“Some mistakes… Just have greater consequences than others. But you don’t have to let the result of one mistake be the thing that defines you. You, Clark, have the choice not to let that happen.”
Title: Me Before You
Author: Jojo Moyes
Series: Me Before You # 1
Publication: December 31st 2012 by Pamela Dorman Books/Viking
Pages: 409
Source: Purchased
Summary from Goodreads:
Lou Clark knows lots of things. She knows how many footsteps there are between the bus stop and home. She knows she likes working in The Buttered Bun tea shop and she knows she might not love her boyfriend Patrick.
What Lou doesn’t know is she’s about to lose her job or that knowing what’s coming is what keeps her sane.
Will Traynor knows his motorcycle accident took away his desire to live. He knows everything feels very small and rather joyless now and he knows exactly how he’s going to put a stop to that.
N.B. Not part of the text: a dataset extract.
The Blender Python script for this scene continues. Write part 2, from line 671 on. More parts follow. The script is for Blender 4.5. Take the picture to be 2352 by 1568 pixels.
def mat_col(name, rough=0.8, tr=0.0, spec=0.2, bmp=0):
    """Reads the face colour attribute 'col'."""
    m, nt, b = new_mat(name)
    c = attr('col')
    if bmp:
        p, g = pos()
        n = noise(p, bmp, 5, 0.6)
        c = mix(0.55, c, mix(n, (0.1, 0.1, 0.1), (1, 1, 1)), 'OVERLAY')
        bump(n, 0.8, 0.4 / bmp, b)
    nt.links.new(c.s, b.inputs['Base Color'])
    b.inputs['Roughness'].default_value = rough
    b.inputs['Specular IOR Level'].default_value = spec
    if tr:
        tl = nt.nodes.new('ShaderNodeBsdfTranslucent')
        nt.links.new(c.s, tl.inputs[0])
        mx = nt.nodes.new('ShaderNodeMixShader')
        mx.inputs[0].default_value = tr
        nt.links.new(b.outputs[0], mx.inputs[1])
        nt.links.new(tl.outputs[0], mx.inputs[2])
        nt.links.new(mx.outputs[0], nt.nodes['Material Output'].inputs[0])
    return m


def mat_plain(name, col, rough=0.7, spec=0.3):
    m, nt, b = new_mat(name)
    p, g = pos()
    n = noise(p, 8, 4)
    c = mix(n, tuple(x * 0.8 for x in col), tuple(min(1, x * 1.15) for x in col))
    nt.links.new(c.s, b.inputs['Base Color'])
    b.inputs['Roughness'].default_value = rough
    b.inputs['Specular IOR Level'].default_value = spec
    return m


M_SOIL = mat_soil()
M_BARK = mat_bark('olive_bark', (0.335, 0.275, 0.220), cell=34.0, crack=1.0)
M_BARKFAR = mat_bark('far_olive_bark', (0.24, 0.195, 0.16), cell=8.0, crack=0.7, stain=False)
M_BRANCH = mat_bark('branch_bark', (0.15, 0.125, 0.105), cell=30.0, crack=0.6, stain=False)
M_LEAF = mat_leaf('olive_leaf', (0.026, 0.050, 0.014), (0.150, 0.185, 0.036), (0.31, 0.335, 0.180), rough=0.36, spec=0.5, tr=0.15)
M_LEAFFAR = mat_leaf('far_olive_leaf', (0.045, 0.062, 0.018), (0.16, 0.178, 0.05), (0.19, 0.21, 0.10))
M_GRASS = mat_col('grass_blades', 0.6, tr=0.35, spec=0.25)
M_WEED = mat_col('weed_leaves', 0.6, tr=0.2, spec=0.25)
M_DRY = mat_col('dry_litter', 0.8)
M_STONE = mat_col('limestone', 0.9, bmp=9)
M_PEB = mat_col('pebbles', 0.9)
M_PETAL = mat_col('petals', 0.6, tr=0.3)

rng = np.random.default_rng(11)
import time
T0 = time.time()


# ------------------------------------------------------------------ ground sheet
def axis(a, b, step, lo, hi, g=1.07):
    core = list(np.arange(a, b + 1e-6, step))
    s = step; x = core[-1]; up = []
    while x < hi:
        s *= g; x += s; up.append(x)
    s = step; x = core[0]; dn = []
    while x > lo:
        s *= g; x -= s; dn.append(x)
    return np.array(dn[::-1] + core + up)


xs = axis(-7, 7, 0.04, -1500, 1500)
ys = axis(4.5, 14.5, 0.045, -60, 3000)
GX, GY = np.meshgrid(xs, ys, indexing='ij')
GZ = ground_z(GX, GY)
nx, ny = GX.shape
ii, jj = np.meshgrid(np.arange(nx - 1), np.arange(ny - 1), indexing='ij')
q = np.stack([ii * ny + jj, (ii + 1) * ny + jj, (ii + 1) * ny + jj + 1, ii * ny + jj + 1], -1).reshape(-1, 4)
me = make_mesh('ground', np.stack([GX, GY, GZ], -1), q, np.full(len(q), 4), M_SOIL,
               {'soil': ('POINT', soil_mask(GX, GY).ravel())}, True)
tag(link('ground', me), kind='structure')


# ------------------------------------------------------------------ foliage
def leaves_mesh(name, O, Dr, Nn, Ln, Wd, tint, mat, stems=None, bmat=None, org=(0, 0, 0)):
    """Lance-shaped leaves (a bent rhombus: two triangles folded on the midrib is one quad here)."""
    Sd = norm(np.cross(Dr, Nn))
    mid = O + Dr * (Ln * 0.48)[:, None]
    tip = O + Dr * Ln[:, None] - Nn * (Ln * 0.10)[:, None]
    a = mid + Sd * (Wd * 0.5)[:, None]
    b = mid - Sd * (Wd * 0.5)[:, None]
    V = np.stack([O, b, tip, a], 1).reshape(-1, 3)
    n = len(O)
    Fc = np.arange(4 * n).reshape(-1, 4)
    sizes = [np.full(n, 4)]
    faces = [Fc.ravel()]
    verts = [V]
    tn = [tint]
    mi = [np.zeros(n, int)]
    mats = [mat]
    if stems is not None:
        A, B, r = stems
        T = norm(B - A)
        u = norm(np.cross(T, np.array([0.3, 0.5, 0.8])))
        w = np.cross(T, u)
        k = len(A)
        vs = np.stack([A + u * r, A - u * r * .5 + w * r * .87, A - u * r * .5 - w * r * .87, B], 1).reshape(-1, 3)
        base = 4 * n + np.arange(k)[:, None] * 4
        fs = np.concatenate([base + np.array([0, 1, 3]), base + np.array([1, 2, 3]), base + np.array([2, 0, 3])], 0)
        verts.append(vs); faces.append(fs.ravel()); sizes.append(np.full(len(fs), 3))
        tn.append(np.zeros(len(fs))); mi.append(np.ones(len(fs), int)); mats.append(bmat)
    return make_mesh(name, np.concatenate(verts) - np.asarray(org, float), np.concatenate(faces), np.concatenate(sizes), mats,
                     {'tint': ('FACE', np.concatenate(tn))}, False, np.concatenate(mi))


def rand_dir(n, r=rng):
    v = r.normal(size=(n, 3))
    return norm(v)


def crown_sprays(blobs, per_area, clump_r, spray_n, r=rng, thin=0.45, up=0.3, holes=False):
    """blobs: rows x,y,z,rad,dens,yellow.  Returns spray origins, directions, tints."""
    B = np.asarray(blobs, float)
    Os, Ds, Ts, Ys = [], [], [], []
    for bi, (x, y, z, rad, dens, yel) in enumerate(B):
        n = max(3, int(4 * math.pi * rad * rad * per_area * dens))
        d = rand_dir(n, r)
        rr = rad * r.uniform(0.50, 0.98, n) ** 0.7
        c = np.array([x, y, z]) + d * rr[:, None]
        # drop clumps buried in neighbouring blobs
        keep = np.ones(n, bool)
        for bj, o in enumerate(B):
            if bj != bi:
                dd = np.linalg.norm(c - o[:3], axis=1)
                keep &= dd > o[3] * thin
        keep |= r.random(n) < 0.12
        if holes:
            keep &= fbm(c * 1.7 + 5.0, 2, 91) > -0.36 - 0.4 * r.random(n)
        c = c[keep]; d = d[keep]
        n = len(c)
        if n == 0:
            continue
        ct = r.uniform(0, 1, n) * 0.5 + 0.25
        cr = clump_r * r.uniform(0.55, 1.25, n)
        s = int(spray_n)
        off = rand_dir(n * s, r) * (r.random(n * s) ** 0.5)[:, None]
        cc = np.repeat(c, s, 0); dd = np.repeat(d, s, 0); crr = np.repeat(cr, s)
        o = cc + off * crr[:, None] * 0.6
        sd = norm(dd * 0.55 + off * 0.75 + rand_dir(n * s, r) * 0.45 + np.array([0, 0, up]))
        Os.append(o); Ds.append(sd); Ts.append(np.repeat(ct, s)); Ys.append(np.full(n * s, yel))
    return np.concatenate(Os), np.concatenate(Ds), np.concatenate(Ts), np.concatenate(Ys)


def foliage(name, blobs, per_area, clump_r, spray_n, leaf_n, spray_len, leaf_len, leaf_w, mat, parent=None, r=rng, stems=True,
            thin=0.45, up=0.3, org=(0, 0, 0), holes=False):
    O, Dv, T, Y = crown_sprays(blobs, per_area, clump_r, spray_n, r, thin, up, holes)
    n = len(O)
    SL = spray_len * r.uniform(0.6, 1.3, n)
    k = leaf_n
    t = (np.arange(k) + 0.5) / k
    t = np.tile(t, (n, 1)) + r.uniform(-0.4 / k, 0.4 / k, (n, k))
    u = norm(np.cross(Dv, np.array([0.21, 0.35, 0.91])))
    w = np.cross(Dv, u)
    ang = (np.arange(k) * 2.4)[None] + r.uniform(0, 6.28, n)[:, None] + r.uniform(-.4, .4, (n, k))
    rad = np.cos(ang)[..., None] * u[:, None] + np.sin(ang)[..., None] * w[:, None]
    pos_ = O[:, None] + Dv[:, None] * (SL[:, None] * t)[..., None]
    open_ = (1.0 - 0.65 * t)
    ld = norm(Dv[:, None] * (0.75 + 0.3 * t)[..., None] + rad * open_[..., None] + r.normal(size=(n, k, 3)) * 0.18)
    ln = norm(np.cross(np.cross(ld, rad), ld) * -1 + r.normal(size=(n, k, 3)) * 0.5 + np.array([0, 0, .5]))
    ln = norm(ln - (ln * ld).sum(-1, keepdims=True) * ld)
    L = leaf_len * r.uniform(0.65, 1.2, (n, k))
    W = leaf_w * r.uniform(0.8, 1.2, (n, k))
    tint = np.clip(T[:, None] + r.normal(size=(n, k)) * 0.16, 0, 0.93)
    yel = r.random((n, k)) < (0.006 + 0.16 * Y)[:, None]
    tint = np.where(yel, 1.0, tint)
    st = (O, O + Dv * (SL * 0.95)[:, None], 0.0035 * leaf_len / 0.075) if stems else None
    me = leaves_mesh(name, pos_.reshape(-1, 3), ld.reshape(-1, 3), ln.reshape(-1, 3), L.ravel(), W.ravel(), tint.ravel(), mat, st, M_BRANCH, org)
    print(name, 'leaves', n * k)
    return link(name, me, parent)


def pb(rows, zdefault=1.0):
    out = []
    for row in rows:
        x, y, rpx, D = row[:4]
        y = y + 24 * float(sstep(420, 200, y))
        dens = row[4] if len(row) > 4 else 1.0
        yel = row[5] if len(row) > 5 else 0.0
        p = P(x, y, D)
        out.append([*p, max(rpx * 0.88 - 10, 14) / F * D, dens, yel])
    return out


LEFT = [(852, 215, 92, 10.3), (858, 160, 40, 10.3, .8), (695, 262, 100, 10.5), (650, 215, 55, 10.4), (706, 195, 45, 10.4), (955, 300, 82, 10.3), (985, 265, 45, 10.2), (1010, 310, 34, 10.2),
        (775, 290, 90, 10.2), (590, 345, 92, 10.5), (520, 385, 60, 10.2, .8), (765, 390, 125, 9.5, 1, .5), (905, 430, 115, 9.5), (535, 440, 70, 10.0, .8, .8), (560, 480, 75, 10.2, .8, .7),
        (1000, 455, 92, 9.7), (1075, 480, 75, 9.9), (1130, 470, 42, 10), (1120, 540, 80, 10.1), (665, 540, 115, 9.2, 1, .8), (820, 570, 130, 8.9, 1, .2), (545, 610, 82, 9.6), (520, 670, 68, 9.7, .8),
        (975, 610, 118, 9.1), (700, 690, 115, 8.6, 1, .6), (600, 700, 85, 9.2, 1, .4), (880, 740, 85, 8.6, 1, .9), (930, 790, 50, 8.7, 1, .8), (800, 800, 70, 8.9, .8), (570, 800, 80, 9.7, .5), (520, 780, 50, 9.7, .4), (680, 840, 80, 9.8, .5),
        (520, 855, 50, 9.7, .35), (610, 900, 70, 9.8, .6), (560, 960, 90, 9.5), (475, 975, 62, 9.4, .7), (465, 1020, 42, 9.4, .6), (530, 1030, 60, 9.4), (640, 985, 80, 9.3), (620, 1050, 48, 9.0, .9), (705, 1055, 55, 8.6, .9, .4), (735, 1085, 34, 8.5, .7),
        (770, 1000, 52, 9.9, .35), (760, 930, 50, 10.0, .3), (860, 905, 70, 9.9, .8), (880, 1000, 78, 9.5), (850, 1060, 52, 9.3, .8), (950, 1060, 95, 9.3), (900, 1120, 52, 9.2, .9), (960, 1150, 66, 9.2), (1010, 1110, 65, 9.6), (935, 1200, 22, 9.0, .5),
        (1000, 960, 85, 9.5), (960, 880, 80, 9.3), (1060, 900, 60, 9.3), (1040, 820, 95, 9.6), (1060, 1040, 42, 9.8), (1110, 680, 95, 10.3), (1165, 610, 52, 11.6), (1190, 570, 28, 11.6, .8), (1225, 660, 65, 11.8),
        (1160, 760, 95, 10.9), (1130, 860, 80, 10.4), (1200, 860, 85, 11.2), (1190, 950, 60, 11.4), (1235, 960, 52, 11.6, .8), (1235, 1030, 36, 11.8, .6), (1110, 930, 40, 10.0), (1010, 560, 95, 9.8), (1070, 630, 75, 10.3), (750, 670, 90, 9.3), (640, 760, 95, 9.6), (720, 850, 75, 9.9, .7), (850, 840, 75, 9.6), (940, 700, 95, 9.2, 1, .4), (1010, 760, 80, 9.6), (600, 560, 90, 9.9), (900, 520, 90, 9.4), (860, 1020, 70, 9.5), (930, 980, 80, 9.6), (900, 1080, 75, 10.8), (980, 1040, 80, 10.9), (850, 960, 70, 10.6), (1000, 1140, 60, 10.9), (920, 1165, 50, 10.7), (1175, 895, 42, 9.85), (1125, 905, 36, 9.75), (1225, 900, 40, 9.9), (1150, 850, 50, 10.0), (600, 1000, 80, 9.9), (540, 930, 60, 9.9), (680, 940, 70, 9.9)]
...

What Will doesn’t know is that Lou is about to burst into his world in a riot of colour. And neither of them knows they’re going to change the other for all time.
My Thoughts:
Although I adored Me Before You, it also illustrates the dangers of an over-hyped book. All I have heard for the past few months is how Me Before You is a sob story, a heart-breaking and gut-wrenching love story about a quirky young woman and a man who has lost his will to live after a terrible accident. And while the novel delivered on the quirkiness of Lou and the dreadfull Will, I found it to be sorely lacking in the romance and sobbing department. Well, there is one part where I cried – but it’s not what you’re thinking. I cried when Lou went back to the maze for the first time, and that was it.
See, the problem here is a simple one: the book is marketed as a romance but, in reality, that is not what it is at all. The romance is miniscule and barely there. The first inklings of it don’t appear until near the very end. I did not like Me Before You because it was a heart-felt romance. Nor did I like it because it handles the delicate topic of assisted suicide with poise and grace. No, I fell in love with Me Before You for one very singular reason – Louisa Clark.